Gerade, wenn Spielen keinem Zweck unterliegt, können Kinder und Jugendliche freiwillig und selbstständig entdecken, forschen, experimentieren, sich ausprobieren. Spielen gehört zu unserer Kultur und nimmt dementsprechend einen besonders wichtigen Stellenwert ein. Daher ist es so viel mehr als “bloß Spielen”.
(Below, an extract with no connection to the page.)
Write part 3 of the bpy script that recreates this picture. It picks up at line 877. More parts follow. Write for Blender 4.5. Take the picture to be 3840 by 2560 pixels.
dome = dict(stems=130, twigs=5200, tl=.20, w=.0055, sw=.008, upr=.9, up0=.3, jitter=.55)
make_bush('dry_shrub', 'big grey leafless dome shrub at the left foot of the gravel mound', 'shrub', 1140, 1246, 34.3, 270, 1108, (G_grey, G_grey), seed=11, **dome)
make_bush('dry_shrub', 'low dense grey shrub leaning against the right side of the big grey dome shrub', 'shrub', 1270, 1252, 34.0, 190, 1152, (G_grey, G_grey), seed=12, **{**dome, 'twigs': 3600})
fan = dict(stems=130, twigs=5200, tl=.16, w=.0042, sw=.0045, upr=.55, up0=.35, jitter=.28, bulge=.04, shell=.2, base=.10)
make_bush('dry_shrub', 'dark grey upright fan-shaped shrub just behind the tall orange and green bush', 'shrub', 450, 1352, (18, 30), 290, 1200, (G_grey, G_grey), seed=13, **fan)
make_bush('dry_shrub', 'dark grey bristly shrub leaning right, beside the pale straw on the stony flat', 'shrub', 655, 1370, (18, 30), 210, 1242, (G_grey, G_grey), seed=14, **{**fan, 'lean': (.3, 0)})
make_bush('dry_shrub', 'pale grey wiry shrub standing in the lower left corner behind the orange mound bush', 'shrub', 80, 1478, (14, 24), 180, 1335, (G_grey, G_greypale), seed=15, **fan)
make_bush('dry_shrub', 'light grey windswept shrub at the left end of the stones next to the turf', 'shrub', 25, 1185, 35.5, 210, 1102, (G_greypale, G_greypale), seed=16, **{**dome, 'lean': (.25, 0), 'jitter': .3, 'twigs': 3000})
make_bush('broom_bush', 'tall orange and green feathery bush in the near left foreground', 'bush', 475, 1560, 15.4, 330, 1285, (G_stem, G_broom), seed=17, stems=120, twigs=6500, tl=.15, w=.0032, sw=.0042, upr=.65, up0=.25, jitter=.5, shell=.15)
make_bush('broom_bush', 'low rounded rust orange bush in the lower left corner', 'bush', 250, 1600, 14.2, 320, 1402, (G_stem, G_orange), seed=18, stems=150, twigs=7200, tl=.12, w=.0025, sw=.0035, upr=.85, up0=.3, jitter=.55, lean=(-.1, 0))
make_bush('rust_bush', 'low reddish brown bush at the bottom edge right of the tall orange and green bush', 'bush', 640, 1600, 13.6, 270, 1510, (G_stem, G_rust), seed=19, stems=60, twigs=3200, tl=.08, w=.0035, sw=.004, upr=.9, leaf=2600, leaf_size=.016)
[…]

In diesem Sinne gehe ich jetzt noch eine Runde “Nochmal” spielen. Und was spielst du als nächstes?

2 Kommentare

  • Ilka Kind

    Liebe Anette,

    wie schön, dass du deinen Artikel über das Spielen noch geschrieben hast!
    Besonders interessant finde ich, was du über das Spielen mit Jugendlichen geschrieben hast, dass du hier häufig von “Übungen” und “Teambuilding-Maßnahmen” sprichst, weil das Wort “Spielen” oft mit Kinderkram gleichgesetzt wird. Was für eine Fehleinschätzung!
    Lustig ist ja, dass du mit deinem Mann genau wie ich eine “Nochmal”-Routine hast. Ich finde ja, dass dieses Spiel die perfekte Länge hat (wir spielen es immer nur ein Mal, deshalb finde ich den Namen etwas unglücklich) und herausfordernd genug ist, um es immer wieder zu spielen.